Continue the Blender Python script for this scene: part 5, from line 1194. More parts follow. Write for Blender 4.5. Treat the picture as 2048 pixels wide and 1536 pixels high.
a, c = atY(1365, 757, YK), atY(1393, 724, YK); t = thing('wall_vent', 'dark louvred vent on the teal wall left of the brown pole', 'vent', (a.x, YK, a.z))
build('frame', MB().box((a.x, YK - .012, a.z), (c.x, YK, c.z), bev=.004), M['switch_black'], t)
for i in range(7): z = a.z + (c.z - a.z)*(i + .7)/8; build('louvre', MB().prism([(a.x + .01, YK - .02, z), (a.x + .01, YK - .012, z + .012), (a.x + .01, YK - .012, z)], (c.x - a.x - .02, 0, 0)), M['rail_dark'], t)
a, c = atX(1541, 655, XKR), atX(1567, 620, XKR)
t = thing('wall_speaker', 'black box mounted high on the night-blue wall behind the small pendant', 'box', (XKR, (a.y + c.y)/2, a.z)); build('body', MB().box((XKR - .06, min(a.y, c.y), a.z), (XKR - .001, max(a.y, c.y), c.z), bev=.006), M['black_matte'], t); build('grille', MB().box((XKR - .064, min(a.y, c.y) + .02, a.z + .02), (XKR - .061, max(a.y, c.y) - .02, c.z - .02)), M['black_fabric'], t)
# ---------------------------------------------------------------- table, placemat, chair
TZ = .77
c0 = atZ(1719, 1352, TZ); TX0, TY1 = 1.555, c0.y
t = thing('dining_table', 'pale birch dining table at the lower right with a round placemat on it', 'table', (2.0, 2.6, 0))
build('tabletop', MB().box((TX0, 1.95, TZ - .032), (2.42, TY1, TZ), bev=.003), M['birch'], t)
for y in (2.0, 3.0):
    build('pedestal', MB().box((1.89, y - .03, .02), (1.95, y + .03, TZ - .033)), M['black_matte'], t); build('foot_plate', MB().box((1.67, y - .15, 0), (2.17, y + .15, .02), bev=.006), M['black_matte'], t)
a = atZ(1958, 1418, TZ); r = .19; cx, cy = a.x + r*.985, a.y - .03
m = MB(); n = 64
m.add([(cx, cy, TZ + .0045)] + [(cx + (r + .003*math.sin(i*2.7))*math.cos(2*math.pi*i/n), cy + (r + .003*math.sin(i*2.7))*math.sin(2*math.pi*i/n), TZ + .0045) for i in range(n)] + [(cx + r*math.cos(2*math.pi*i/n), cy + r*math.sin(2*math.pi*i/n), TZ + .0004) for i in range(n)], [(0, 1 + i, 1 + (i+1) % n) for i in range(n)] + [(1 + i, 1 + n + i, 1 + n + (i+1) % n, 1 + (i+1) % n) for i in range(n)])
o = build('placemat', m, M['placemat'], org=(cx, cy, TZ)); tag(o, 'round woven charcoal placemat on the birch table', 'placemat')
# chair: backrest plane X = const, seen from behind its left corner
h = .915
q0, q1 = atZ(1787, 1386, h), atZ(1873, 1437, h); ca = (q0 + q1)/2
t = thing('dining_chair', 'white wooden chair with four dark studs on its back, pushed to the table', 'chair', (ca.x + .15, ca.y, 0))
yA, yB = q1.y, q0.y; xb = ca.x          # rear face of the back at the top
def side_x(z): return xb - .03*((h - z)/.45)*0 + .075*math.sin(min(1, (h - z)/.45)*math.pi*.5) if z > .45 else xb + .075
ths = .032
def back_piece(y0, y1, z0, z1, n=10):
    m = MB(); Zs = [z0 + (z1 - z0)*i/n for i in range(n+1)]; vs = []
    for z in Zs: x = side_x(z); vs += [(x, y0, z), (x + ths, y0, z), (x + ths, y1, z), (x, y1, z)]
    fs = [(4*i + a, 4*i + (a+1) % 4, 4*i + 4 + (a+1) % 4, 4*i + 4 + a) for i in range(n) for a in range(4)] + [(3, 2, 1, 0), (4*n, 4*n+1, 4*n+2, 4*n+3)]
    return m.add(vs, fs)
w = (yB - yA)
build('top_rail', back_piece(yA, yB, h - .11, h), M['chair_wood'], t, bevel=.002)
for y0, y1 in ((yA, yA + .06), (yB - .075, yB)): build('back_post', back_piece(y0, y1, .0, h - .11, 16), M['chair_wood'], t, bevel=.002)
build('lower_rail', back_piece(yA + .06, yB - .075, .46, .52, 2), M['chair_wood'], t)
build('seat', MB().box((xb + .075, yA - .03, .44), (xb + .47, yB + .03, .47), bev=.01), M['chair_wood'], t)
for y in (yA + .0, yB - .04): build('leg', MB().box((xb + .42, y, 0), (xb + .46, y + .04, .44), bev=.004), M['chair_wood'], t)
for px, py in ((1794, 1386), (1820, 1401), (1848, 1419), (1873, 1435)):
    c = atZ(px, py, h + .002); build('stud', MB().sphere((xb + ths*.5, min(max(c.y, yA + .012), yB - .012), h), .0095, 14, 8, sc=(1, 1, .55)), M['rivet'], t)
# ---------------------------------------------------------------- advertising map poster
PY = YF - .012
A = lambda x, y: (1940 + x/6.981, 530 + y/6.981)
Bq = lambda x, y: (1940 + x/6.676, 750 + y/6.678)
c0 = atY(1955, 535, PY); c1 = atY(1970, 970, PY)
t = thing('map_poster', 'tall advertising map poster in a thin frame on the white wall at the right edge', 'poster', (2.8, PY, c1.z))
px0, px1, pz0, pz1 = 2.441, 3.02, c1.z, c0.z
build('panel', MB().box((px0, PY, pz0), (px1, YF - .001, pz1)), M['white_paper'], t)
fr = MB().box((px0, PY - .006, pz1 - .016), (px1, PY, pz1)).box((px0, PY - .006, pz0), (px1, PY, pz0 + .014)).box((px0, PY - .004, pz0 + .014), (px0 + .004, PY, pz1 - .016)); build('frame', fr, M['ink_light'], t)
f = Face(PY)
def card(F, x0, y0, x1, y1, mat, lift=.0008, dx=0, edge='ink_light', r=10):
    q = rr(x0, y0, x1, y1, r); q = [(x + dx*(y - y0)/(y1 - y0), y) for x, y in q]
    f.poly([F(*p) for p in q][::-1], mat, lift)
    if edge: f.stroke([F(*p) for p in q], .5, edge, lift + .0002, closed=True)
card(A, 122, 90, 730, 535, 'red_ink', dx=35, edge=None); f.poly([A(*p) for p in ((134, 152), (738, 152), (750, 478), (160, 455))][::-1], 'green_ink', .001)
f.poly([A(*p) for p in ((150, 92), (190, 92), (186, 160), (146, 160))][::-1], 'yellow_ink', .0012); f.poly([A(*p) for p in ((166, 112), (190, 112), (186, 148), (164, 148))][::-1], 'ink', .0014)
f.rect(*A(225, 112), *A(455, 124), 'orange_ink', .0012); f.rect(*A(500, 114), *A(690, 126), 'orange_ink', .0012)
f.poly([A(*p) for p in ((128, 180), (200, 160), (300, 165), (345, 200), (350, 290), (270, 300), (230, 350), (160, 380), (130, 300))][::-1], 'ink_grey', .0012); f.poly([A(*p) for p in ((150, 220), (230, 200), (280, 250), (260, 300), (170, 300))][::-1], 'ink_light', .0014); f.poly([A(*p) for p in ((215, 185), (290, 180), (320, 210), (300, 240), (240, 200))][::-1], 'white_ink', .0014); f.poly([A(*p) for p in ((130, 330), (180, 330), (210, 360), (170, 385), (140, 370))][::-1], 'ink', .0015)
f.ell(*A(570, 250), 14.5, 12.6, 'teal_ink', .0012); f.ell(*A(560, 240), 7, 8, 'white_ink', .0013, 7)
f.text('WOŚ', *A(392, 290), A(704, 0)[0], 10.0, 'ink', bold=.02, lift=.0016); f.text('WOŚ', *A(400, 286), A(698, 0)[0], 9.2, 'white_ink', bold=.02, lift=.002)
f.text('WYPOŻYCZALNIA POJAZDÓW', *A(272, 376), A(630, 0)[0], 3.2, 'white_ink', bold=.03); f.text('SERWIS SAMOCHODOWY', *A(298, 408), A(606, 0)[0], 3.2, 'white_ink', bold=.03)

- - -

◆ **THE TASK**
Extract each line from the listing that holds the word "high".

◆ **COMPLETE OUTPUT**
Continue the Blender Python script for this scene: part 5, from line 1194. More parts follow. Write for Blender 4.5. Treat the picture as 2048 pixels wide and 1536 pixels high.
t = thing('wall_speaker', 'black box mounted high on the night-blue wall behind the small pendant', 'box', (XKR, (a.y + c.y)/2, a.z)); build('body', MB().box((XKR - .06, min(a.y, c.y), a.z), (XKR - .001, max(a.y, c.y), c.z), bev=.006), M['black_matte'], t); build('grille', MB().box((XKR - .064, min(a.y, c.y) + .02, a.z + .02), (XKR - .061, max(a.y, c.y) - .02, c.z - .02)), M['black_fabric'], t)